De esa triste condición ha nacido el cachondeo y el gracejo cuyo mérito es
camuflar el sentimiento trágico de la vida y sobrevivirla, pero en lo más hondo
está lo “jondo”, que es más de lo mismo. Decía Don Antonio Gala algo así como
que el andaluz inventó el cante jondo para poder quejarse a gusto. Y el
franquismo, que nos viene de los Reyes Católicos, nos ha impuesto la seriedad
de un guardia civil sin graduación poniendo una multa, o la de una monja
alférez abriendo un misal.
Cada
español lleva en el pecho la mancha heredada de la bala que mató a su
antepasado. Y en la pronunciación se nota el compás de cada bando; pero al
prestar atención resulta que la melodía es la misma. El sentido del pensamiento
(llámese aquí pensamiento a algo que no lo es) se afana en señalar al otro como
el destino ideal para descargar la ira acumulada de tantos siglos de rancia
catolicidad. Una catolicidad formal que ha superado con creces la catolicidad
material y que ha vivido para bendecir apariencias en lugar de esencias. Pues
ese antiguo “pensamiento único” ha sido el único modelo del que han bebido los
unos y los otros, por eso es triste esta época en la que cómodamente podemos tomarnos
un whisky con quién, en un momento dado, puede mandarnos al paredón.
Precisamente es ese gusto por las
apariencias el germen de las dos Españas.

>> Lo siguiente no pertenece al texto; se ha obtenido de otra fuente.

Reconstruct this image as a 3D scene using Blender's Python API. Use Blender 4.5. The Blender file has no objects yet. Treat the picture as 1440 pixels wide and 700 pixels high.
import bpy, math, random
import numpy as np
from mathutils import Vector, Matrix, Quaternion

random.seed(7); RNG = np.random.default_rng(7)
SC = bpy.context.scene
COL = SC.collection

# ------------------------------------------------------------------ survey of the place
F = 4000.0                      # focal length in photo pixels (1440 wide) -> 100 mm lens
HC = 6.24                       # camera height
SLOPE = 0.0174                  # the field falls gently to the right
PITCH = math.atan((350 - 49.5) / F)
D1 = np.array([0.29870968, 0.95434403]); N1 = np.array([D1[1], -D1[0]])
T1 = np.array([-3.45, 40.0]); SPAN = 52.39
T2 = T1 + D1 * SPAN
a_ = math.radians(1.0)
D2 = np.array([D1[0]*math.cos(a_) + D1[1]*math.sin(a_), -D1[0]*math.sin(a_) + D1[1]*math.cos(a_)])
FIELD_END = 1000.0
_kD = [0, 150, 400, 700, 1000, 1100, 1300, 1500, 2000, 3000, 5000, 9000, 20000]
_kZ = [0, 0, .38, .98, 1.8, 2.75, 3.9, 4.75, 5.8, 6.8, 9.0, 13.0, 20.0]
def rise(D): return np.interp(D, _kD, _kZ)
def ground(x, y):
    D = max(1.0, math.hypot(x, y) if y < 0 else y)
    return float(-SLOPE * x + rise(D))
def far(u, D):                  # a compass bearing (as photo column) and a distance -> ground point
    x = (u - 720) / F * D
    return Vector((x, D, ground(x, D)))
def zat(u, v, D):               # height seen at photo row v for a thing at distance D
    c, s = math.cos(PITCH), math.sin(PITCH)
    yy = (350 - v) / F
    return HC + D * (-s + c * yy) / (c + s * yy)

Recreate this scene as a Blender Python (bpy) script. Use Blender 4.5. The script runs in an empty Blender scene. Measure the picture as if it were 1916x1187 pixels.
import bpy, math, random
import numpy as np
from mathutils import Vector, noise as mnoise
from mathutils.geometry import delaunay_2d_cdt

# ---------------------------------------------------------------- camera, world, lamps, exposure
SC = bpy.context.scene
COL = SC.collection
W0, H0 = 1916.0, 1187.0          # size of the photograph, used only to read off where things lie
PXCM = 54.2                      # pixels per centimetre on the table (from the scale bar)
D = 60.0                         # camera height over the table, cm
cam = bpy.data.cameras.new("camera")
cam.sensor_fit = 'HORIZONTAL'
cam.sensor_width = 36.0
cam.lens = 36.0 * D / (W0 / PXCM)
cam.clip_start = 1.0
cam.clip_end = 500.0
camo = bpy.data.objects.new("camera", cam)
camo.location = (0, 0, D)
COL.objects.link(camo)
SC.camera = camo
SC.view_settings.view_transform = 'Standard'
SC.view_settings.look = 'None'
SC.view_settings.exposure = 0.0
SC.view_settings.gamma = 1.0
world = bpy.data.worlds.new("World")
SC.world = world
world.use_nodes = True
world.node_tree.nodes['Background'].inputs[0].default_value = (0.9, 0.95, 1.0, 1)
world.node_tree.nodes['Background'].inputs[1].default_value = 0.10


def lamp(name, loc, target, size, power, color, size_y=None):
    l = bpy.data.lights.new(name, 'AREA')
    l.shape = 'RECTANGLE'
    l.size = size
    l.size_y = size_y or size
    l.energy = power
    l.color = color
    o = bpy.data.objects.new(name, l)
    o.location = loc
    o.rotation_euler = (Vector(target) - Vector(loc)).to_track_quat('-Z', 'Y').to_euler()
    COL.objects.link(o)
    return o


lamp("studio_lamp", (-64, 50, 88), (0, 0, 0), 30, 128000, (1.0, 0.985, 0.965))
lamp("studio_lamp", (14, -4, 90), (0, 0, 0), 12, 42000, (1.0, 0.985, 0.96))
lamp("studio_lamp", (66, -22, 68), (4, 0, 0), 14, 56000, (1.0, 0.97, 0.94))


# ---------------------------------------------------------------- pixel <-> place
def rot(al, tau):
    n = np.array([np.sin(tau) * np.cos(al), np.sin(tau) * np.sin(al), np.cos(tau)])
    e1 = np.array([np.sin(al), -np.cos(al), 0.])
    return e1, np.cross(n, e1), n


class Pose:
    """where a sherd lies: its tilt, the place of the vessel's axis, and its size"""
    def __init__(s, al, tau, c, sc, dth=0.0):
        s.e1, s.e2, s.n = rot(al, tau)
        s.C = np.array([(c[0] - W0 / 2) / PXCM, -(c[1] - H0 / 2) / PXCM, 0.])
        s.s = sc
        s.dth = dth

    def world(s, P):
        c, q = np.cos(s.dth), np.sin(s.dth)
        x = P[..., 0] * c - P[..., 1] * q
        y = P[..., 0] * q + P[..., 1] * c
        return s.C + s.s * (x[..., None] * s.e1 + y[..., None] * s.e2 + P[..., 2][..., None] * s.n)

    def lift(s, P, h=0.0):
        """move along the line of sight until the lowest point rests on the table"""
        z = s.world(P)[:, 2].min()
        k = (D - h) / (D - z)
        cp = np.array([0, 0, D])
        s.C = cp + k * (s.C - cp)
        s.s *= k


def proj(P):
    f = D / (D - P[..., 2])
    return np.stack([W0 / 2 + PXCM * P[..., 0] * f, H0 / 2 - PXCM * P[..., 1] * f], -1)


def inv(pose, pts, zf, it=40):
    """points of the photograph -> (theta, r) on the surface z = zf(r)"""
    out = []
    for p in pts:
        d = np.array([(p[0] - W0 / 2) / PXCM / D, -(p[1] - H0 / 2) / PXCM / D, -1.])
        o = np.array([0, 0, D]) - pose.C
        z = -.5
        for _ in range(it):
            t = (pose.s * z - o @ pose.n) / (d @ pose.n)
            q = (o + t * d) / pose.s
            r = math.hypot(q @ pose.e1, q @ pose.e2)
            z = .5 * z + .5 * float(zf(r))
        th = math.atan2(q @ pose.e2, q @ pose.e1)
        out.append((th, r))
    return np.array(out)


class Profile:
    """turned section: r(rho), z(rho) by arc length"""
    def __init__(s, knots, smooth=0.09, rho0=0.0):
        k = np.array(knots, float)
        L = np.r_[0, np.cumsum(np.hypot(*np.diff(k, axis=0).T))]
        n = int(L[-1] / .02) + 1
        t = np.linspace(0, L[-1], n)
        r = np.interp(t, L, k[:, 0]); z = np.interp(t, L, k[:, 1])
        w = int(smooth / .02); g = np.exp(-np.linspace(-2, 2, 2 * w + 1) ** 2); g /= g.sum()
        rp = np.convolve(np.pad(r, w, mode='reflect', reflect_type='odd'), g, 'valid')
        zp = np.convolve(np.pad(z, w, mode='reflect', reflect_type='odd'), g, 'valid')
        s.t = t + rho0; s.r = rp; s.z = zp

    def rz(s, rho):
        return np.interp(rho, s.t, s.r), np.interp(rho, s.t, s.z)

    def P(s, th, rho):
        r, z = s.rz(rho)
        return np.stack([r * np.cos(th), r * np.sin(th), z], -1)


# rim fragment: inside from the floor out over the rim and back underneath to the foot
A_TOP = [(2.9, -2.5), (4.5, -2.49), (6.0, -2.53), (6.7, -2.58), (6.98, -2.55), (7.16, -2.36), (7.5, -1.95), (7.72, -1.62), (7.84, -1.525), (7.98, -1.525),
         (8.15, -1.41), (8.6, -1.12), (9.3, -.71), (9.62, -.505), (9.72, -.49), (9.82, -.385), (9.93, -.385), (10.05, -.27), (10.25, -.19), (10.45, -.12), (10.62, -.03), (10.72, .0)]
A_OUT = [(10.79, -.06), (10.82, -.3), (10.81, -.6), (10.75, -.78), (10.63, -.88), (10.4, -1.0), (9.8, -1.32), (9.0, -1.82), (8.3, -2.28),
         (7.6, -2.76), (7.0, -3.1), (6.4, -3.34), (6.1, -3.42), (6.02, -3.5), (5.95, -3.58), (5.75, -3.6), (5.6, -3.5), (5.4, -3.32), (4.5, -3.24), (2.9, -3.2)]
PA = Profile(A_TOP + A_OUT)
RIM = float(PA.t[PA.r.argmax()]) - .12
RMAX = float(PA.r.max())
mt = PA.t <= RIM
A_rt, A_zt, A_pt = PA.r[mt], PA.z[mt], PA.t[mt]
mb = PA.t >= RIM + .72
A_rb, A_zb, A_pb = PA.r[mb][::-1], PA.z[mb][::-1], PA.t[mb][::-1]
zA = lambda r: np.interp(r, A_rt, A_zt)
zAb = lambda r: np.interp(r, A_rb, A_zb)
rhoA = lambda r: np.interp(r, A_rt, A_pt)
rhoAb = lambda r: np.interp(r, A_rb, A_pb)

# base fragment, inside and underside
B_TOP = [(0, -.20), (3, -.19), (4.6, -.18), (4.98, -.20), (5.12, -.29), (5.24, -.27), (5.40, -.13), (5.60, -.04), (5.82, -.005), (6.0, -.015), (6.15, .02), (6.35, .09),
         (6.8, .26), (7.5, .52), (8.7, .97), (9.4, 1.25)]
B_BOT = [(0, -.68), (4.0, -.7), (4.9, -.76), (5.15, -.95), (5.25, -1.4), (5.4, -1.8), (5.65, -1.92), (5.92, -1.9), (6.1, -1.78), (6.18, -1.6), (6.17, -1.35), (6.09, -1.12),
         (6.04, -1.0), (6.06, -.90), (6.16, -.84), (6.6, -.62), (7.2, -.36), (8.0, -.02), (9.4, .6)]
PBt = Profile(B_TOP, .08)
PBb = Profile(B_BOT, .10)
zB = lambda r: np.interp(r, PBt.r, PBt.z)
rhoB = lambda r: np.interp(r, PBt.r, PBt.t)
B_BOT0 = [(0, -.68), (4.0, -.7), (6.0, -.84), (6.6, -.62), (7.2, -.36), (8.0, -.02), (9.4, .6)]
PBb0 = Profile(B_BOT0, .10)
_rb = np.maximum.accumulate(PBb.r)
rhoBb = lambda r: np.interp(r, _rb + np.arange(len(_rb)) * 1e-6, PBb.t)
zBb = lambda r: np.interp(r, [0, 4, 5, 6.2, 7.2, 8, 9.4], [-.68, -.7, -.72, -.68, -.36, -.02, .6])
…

No son los bandos clásicos
determinados por la tipología política al uso, sino la lucha encarnizada de lo
auténtico contra lo impostado, de las esencias contra las apariencias y aquí nadie
cree necesitar más entendederas que las que tiene (el bien mejor repartido del
mundo es la razón: todos creen tener bastante) porque el otro es siempre pura
apariencia y, entonces, no es un igual.
Cada vez que la modernidad ha
hecho intentos por levantarse o los aires de la Europa desarrollada han sido
invocados desde alguna esquinita de España, era la mentalidad de casulla, de hisopo
y de peineta la que imponía su impronta de Isabel y Fernando sobre la mesa.
Sobre una mesa que se proclamaba cristiana y que renunció al salvoconducto para
la eternidad: el amor. Don Antonio Machado, a través de su “alter ego” Juan de
Mairena, consciente de esta anomalía generalizada y que proviene de tan lejos,
propone una educación para la “contemplación”.
El “Santo de Collioure”, como lo
rebautizó Jorge Gillén, deseando que se supere la hegemonía del pragmatismo y
el cinetismo, propone siete reglas para esa educación, de las que sólo transcribiré
la última: “Yo os enseño –en fin-, o pretendo enseñaros, el amor al prójimo y
al distante, al semejante y al diferente y un
amor que exceda un poco al que os profesáis a vosotros mismos, que pudiera
ser insuficiente”. Claro que mentar el amor en clave política es de Quijotes y
los Quijotes son muchos españoles y muy españoles, Rajoy dixit.